Immer häufiger trifft es jetzt auch jene Immigranten, die unter Obama ­relativ sicher waren. Die ICE-Agenten verhaften Dreamer – die in den USA geborenen Kinder von Papierlosen – und ihre Eltern aus Gerichtsgebäuden, Krankenhäusern und Schulen heraus.

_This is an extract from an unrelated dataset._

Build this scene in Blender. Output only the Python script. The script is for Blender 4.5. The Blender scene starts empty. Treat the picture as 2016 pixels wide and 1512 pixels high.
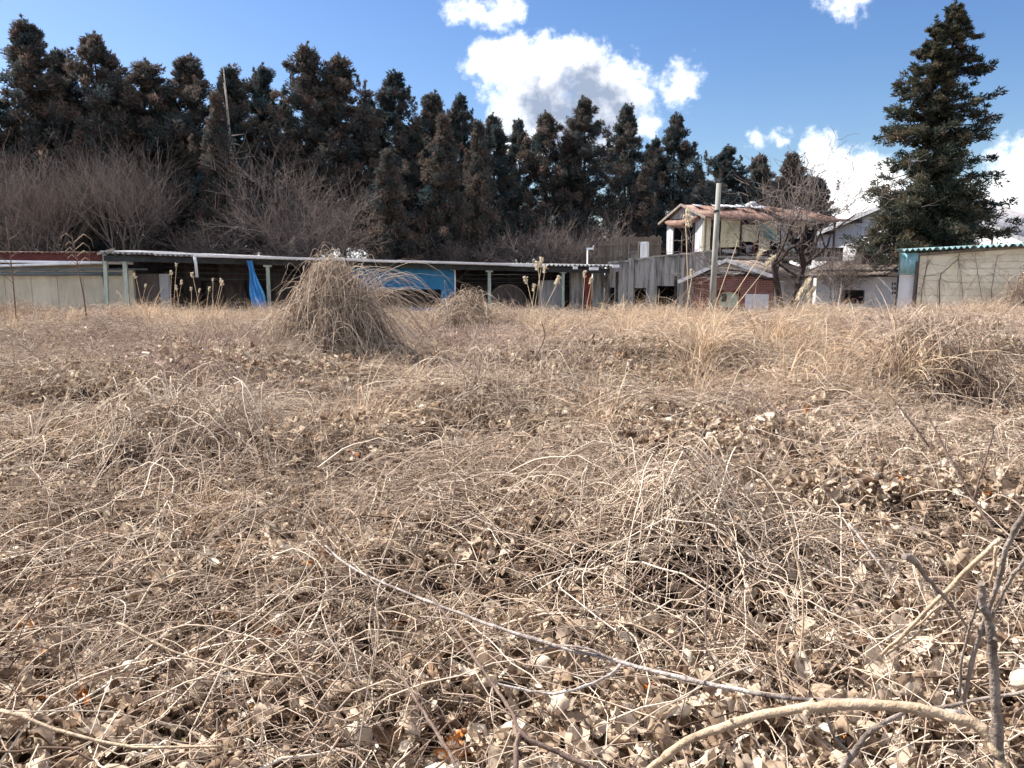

Und die Behörde setzt nicht nur Gesetze durch, sondern agiert immer ­politischer – und grausamer. Als Kalifornien sich im Oktober vergangenen Jahres – wie andere Städte zuvor, die sich zu sanctuary cities erklärt hatten – mit einem Gesetz zu einem »Zufluchtsstaat« erklärte und die Kooperation mit ICE-Agenten verweigerte, führte ICE dort mehr Razzien durch als je ­zuvor, offenbar als Vergeltung. Die Leiter örtlicher Polizeibehörden und Lokal­politiker müssten für ihre Nichtkooperation mit ICE vor Gericht gebracht werden, sagte ICE-Direktor Thomas Homan. »Einige dieser Politiker sollten als Verbrecher verfolgt werden«, sagte er dem Fernsehsender Fox News.